Managing parental rights and responsibilities is a crucial concern for separating parents. Following separation, parents are presented with different possible ways to record agreements regarding the parenting arrangements for their child or children. We are often asked whether it is best to enter into a Consent Order or a Parenting Plan.

In order to determine which option is most suitable for your circumstances, it is important to understand the key elements of both agreements.

Consent Orders

Consent Orders are a legally binding document that  is enforceable through the Courts if a parent fails to uphold the terms of the order This way can result in penalties and consequences on then on complying parent.

Consent Orders are a common way to record a parental agreement.
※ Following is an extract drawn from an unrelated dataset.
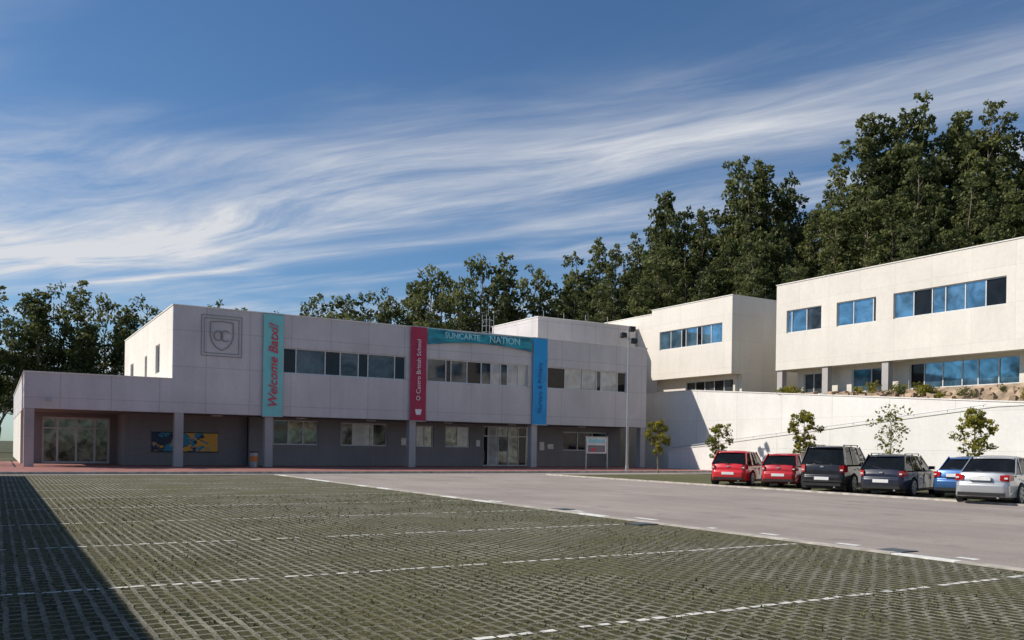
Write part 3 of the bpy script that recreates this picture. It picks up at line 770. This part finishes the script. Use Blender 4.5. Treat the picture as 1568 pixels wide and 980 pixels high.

They cover a variety of matters including; who the child lives with, time spent with the other parent, arrangements for special days, changeovers and communication, permissions to travel overseas with the child, and/or the exchange of personal information about a child between parents.

Consent Orders are filed with the Court and must be approved by the Court. Generally we suggest that if you have concerns about compliance with your agreement or poor communication and cooperation with your former spouse, that Consent Orders may be a preferable way to record your agreement.

Parenting Plans

A Parenting Plan is a signed agreement between separated parents which outlines arrangements for the care of your children. This includes matters that are contained in Consent Orders. Parents may also use this document to record other agreements or statements of intent regarding their co-parenting generally or plans in relation to the financial support of their children post separation.

A Parenting Plan is not legally enforceable in a  court. However if you have a Parenting Plan and one party subsequently commences proceedings for Parenting Orders, the Court must have regard to the Parenting Plan. Similarly, a Parenting Plan that records agreements about the financial care of children post separation is not binding, but can be used as evidence with the Child Support Agency if there is a disagreement about expenses for your children and if they should be treated as a non-agency payment. Parenting Plans are a flexible and simple way to record  parenting agreements for children. They can also be used to record agreements regarding varying an existing parenting Order and in those circumstances possibly used as a defense in a contravention hearing.

We often recommend a Parenting Plan if you have a cooperative post separation co-parenting relationship and foresee the need to change your agreement in the future to accommodate changes in the needs of your children.  The non-binding nature of the document also means that the plans are simple to refine if situations change.

Which One is Right for You?

When deciding on whether you should implement a Consent Order or Parenting Plan, be sure about your decision and seek professional legal advice from a family law specialist to get the most out of your choice.